Beyond that, Ginn said he has been fortunate not to experience many major injuries that cause lingering aches, though he was limited to five games in 2018 by a knee injury.

“I don’t really have a lot of major areas where … you start feeling it here and there,” he said.

The Bears, who played for half of 2019 without the injured Taylor Gabriel, ranked last in the NFL with only two pass plays of 40-plus yards and were 29th with 39 pass plays of 20-plus yards.

After they cut Gabriel in February, the Bears needed players to help improve those stats. They’ll look this year to Mooney, a fifth-round draft pick from Tulane, and Ginn, who at 34 made the weekly list of Next Gen Stats’ fastest ball carriers a couple of times for hitting around 20 mph.

“I bring speed,” Ginn said. “I bring that element of stretching the field, so I know I’ll be helping in that role. And then (it’s) being able to catch things underneath and making my way within that role.”

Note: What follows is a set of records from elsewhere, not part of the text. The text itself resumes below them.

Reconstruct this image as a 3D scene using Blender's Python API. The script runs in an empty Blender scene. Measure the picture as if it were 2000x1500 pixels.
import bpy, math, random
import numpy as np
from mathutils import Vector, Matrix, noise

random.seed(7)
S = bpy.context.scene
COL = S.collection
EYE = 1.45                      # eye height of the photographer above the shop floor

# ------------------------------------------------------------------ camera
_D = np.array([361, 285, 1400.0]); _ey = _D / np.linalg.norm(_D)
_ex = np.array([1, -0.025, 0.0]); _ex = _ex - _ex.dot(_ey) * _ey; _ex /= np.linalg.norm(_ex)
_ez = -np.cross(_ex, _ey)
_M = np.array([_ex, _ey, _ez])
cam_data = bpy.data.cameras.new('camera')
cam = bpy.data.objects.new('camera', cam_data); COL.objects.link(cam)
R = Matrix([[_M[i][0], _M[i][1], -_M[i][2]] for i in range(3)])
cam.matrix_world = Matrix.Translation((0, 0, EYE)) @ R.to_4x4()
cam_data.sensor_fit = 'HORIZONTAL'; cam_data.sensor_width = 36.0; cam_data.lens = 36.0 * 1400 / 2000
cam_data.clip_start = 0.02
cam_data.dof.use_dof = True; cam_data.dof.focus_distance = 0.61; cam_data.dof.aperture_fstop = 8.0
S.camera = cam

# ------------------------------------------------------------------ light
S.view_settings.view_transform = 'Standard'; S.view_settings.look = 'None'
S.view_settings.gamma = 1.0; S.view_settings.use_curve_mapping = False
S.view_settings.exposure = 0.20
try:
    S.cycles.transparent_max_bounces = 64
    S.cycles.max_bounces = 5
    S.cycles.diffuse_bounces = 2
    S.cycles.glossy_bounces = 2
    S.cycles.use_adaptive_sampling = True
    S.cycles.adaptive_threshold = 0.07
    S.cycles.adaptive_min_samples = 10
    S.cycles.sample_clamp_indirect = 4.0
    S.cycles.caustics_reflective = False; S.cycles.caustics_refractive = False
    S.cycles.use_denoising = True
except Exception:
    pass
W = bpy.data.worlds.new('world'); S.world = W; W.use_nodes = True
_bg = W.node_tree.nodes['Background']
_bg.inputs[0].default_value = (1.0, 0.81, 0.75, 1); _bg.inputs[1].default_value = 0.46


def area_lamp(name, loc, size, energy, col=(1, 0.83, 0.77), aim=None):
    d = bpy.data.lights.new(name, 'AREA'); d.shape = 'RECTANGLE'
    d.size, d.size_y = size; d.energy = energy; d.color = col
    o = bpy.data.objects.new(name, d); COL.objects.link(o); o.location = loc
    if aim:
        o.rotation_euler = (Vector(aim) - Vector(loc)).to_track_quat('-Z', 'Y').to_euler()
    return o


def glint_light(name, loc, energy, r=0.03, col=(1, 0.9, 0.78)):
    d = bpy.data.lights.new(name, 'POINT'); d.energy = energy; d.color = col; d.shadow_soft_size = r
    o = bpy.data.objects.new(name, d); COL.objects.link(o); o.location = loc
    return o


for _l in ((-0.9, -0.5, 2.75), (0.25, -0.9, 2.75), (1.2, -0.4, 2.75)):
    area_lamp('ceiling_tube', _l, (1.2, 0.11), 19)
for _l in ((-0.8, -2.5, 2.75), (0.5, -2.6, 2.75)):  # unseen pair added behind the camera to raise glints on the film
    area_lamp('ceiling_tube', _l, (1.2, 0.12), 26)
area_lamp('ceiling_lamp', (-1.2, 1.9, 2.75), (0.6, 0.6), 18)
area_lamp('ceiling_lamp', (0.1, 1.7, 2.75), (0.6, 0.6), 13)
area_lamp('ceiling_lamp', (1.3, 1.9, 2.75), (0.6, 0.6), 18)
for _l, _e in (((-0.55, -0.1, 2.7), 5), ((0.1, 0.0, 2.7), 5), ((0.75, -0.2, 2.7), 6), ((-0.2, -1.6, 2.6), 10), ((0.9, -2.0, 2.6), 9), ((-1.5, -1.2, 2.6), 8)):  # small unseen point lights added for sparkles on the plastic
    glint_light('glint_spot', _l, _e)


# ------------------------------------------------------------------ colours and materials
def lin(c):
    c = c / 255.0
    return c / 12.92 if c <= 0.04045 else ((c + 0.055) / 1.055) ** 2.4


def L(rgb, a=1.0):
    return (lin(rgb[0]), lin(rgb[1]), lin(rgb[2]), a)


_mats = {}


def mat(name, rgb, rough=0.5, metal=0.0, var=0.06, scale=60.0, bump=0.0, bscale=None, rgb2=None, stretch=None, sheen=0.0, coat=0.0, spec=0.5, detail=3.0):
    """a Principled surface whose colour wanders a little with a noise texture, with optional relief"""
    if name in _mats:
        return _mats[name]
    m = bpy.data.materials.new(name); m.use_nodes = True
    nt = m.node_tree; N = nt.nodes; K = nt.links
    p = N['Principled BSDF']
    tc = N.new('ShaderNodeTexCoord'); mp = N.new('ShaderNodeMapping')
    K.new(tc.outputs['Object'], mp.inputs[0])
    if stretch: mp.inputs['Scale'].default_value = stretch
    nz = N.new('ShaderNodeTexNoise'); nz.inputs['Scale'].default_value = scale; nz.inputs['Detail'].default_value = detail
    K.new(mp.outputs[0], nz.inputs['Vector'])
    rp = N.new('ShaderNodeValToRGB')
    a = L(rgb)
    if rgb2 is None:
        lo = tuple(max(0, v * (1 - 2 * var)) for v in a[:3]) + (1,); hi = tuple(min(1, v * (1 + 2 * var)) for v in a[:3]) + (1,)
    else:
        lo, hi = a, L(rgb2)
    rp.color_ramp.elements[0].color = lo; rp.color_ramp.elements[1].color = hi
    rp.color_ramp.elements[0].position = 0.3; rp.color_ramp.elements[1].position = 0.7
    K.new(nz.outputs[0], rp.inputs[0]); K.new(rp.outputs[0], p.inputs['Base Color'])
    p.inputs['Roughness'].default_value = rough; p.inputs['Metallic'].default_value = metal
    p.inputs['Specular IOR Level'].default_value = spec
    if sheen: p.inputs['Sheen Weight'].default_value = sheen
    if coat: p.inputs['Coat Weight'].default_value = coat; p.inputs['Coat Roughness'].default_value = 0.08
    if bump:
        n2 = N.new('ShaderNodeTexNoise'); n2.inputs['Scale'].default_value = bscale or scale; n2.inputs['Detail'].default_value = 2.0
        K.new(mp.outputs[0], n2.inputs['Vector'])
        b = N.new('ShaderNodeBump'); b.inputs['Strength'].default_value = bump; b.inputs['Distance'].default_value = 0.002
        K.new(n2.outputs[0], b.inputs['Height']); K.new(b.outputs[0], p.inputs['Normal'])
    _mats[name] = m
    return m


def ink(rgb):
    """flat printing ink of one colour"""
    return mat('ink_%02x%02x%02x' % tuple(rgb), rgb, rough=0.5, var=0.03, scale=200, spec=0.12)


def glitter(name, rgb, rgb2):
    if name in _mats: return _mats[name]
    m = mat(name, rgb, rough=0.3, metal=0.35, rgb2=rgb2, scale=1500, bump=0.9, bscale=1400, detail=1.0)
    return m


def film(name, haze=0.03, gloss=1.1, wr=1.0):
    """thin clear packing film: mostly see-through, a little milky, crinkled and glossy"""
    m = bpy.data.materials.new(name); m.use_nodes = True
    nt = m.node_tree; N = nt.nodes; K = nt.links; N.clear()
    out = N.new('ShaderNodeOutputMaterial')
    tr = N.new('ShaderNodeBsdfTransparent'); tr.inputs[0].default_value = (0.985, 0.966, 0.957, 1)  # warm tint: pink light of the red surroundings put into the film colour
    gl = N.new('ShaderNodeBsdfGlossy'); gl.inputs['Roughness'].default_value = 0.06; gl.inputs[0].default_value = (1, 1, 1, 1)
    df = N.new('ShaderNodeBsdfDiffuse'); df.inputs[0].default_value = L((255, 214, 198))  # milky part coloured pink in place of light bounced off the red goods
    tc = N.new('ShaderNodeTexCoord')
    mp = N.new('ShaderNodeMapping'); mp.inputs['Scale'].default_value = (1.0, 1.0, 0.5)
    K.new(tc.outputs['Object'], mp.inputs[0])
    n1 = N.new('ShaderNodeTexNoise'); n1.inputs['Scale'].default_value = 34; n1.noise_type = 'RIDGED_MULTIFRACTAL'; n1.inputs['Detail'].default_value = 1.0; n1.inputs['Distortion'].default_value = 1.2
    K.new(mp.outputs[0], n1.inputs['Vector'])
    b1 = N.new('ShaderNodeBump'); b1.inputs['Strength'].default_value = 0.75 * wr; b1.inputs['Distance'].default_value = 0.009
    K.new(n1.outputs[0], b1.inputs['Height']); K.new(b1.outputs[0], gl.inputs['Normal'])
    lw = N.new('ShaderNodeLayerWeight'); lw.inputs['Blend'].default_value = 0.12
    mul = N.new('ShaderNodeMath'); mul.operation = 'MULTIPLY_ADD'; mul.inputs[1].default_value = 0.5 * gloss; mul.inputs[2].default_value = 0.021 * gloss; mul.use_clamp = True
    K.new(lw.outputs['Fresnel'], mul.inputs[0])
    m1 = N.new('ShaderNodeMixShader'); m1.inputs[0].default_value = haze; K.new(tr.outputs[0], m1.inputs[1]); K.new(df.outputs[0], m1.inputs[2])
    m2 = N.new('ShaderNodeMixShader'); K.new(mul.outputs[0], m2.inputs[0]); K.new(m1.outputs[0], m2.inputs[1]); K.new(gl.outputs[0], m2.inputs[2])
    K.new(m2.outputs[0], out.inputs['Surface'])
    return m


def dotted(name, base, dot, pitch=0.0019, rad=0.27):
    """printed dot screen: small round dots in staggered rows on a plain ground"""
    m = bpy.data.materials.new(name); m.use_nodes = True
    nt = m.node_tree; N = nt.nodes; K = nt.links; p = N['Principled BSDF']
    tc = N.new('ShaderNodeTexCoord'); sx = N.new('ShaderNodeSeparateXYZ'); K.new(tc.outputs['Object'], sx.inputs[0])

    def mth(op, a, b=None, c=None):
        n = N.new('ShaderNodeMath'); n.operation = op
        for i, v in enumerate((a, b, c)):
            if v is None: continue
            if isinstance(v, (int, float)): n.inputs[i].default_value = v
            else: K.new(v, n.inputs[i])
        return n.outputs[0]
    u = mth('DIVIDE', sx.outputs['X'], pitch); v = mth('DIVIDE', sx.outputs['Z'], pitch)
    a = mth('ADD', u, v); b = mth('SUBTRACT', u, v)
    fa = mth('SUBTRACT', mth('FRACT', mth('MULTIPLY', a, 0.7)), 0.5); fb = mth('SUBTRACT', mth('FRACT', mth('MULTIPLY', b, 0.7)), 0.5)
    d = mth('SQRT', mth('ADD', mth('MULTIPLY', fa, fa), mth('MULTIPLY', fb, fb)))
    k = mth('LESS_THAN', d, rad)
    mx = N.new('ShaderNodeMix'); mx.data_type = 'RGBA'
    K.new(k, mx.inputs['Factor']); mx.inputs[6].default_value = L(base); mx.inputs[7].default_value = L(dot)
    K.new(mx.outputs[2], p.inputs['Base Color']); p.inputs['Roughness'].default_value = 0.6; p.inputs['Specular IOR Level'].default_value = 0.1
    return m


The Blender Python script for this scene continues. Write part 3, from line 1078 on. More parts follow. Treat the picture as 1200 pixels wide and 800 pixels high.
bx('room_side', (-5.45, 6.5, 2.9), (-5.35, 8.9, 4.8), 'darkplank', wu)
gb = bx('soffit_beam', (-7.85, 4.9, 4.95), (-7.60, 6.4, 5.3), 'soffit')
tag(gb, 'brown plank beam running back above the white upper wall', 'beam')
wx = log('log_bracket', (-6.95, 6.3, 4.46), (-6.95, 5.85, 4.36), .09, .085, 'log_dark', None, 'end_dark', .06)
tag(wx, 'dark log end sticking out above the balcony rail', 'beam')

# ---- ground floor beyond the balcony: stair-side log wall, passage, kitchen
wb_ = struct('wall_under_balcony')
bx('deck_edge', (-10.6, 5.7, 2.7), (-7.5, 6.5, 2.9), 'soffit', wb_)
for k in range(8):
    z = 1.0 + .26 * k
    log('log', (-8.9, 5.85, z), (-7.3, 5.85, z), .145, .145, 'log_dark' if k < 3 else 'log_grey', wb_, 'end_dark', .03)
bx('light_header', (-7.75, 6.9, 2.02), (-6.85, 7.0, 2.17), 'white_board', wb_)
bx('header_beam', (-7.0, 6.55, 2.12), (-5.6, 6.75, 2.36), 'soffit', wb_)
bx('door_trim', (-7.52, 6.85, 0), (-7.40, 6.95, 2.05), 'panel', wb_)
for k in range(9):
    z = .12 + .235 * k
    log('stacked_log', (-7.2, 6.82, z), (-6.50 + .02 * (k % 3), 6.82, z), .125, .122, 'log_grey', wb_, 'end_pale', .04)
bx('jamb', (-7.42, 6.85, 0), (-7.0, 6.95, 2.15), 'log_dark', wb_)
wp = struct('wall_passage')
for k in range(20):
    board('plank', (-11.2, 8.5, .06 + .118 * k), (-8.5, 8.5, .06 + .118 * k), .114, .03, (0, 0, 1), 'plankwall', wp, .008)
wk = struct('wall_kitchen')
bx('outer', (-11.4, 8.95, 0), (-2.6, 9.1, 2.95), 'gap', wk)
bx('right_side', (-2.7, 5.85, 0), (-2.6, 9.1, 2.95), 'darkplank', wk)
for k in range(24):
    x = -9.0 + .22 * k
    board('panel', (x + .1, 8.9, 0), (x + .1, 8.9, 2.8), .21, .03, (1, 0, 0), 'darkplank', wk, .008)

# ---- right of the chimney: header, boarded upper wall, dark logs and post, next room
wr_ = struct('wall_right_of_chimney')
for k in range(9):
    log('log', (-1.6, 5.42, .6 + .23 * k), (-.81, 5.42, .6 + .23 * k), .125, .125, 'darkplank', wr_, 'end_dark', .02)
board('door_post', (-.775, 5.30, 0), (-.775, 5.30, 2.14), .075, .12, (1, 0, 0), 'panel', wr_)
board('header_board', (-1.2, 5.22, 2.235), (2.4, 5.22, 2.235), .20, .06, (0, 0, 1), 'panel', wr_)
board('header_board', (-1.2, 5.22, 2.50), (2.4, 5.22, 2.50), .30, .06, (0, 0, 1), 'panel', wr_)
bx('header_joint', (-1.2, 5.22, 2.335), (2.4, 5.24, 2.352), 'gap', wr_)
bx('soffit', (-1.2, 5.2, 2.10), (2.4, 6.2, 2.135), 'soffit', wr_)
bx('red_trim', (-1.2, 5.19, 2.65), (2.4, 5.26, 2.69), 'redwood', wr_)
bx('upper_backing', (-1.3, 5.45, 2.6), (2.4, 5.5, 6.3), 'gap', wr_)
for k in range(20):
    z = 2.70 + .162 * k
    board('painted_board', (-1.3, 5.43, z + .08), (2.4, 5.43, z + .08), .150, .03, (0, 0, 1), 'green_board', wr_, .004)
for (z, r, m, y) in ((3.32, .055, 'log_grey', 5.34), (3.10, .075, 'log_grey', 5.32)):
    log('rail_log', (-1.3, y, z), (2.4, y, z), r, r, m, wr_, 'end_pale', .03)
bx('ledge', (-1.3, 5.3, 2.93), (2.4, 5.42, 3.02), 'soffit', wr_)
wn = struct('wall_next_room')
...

Ginn said he narrowed his free-agency options to a couple of teams and liked what he heard from Bears coach Matt Nagy, whom he called “down to earth” and “trusting.”

“Me and Nagy had a couple of good conversations throughout this process that made me decide that it was a great fit for me and my family,” Ginn said. “Being at this age and having a want for you is a crazy, amazing feeling to have. … Why would you turn that down?”